On violence and redemption.

The dominant American fictional narrative of action movies it the idea that we can make the world a beautiful place by killing bad guys. This, as some have rightly termed it, is the myth of redemptive violence. To put the point rather bluntly, Jesus came to die for us, not to kill for us. That means that killing bad guys is never the ideal for the obvious reason that it is always better to redeem (restore, rebuild, refashion, reclaim, recover) something than to destroy it. Precisely because killing prevents the Christian ideal of redemption (from which God would get the maximum glory), it must never be celebrated. But can Christians ever use or endorse it at all? It’s a serious question with a long history, but it also has a simple answer.

Yes.

Sometimes.

As rarely as possible.

Which means more rarely than you are inclined to think.

The key here is to realize that the Gospel reshapes us sometimes by prohibition and other times by telling us we must do something in a very different way. Our money and our sexuality are two big examples, cases where the Gospel prohibits some things and alters everything that remains. Similarly, violence is the sort of thing that, if we Christians do or endorse it at all, we must do so far less often, for better reasons, and in a different way than the secular world around us or our own natural impulses would.

To make things clearer, it’s useful to see that there are at least four kinds of violence. The first kind of violence is capricious, justifying itself by merely appealing to its ability. This is the violence of the strong, and all decent people recognize it as fundamentally evil.

The second sort of violence is vengeance, the sort which invites us to satisfy our bloodlust for revenge under the notion that justice will be done. This is the sort which action movies appeal to and which Christians are told repeatedly in the Bible not to pursue, leaving the prerogative to God.
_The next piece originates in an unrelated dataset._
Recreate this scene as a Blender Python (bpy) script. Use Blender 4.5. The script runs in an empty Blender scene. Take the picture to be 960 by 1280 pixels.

The third sort of violence is the absolutely necessary. We know this kind of violence exists since in the Bible God kills, instructs people to kill on His behalf, and also endows government with the power to kill under certain circumstances. Therefore, we have to make room in our thinking for some sort of violence which is Divine, even if it is not redemptive.

And the fourth kind of violence is that which seems necessary only because we haven’t been creative enough in finding an alternative or diligent enough in pursuing it. This is actually violence of the first or second sort masquerading as the third sort, hence caprice or vengeance masquerading as necessity.

Yes, some rare violence is necessary. But precisely because violence always fails to redeem, Christians must be extremely cautious about endorsing or using it. This is why every Christian citizen, lawman, soldier, or politician must be constantly and self-critically vigilant lest we go beyond that bare minimum necessity.